Copy out every line exactly as given.

[START OF Information provided]

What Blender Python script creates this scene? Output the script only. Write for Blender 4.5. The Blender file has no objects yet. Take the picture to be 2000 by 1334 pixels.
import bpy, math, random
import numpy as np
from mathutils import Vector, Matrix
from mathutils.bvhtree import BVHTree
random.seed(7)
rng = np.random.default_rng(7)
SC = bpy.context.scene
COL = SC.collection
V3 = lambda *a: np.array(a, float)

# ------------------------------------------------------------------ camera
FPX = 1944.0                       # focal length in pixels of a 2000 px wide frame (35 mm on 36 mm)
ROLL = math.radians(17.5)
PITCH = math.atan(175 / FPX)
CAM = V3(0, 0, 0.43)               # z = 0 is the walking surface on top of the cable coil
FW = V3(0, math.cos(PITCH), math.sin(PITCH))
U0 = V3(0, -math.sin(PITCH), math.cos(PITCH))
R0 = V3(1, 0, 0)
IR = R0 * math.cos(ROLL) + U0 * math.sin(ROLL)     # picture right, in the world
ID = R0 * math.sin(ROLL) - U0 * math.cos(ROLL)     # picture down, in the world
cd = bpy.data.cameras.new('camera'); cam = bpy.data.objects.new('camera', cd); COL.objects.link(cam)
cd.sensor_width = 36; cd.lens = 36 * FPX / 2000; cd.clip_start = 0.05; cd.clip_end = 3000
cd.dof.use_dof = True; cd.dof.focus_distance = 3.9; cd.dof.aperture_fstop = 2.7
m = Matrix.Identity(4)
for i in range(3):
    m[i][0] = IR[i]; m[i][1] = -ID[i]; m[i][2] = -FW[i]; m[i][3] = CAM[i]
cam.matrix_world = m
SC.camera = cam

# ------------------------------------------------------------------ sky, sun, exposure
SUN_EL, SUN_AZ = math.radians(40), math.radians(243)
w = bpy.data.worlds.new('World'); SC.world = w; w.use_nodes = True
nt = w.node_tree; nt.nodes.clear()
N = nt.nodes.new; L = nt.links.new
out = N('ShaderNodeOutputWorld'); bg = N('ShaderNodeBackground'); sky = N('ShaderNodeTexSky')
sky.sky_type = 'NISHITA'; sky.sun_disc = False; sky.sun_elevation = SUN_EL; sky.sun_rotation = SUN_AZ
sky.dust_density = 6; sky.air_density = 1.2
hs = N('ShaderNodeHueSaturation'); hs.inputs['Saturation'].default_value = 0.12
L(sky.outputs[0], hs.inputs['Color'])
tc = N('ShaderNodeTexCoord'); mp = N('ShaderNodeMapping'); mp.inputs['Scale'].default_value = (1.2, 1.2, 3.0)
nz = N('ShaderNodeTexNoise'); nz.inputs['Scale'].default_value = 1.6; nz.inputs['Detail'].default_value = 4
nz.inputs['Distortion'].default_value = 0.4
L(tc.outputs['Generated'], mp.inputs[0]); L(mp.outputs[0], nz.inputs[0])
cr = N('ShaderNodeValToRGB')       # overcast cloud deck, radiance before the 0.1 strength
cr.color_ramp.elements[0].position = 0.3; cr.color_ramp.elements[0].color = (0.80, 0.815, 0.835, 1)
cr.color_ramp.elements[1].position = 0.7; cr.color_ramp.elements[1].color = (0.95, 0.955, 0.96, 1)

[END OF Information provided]

» Full answer
What Blender Python script creates this scene? Output the script only. Write for Blender 4.5. The Blender file has no objects yet. Take the picture to be 2000 by 1334 pixels.
import bpy, math, random
import numpy as np
from mathutils import Vector, Matrix
from mathutils.bvhtree import BVHTree
random.seed(7)
rng = np.random.default_rng(7)
SC = bpy.context.scene
COL = SC.collection
V3 = lambda *a: np.array(a, float)

# ------------------------------------------------------------------ camera
FPX = 1944.0                       # focal length in pixels of a 2000 px wide frame (35 mm on 36 mm)
ROLL = math.radians(17.5)
PITCH = math.atan(175 / FPX)
CAM = V3(0, 0, 0.43)               # z = 0 is the walking surface on top of the cable coil
FW = V3(0, math.cos(PITCH), math.sin(PITCH))
U0 = V3(0, -math.sin(PITCH), math.cos(PITCH))
R0 = V3(1, 0, 0)
IR = R0 * math.cos(ROLL) + U0 * math.sin(ROLL)     # picture right, in the world
ID = R0 * math.sin(ROLL) - U0 * math.cos(ROLL)     # picture down, in the world
cd = bpy.data.cameras.new('camera'); cam = bpy.data.objects.new('camera', cd); COL.objects.link(cam)
cd.sensor_width = 36; cd.lens = 36 * FPX / 2000; cd.clip_start = 0.05; cd.clip_end = 3000
cd.dof.use_dof = True; cd.dof.focus_distance = 3.9; cd.dof.aperture_fstop = 2.7
m = Matrix.Identity(4)
for i in range(3):
    m[i][0] = IR[i]; m[i][1] = -ID[i]; m[i][2] = -FW[i]; m[i][3] = CAM[i]
cam.matrix_world = m
SC.camera = cam

# ------------------------------------------------------------------ sky, sun, exposure
SUN_EL, SUN_AZ = math.radians(40), math.radians(243)
w = bpy.data.worlds.new('World'); SC.world = w; w.use_nodes = True
nt = w.node_tree; nt.nodes.clear()
N = nt.nodes.new; L = nt.links.new
out = N('ShaderNodeOutputWorld'); bg = N('ShaderNodeBackground'); sky = N('ShaderNodeTexSky')
sky.sky_type = 'NISHITA'; sky.sun_disc = False; sky.sun_elevation = SUN_EL; sky.sun_rotation = SUN_AZ
sky.dust_density = 6; sky.air_density = 1.2
hs = N('ShaderNodeHueSaturation'); hs.inputs['Saturation'].default_value = 0.12
L(sky.outputs[0], hs.inputs['Color'])
tc = N('ShaderNodeTexCoord'); mp = N('ShaderNodeMapping'); mp.inputs['Scale'].default_value = (1.2, 1.2, 3.0)
nz = N('ShaderNodeTexNoise'); nz.inputs['Scale'].default_value = 1.6; nz.inputs['Detail'].default_value = 4
nz.inputs['Distortion'].default_value = 0.4
L(tc.outputs['Generated'], mp.inputs[0]); L(mp.outputs[0], nz.inputs[0])
cr = N('ShaderNodeValToRGB')       # overcast cloud deck, radiance before the 0.1 strength
cr.color_ramp.elements[0].position = 0.3; cr.color_ramp.elements[0].color = (0.80, 0.815, 0.835, 1)
cr.color_ramp.elements[1].position = 0.7; cr.color_ramp.elements[1].color = (0.95, 0.955, 0.96, 1)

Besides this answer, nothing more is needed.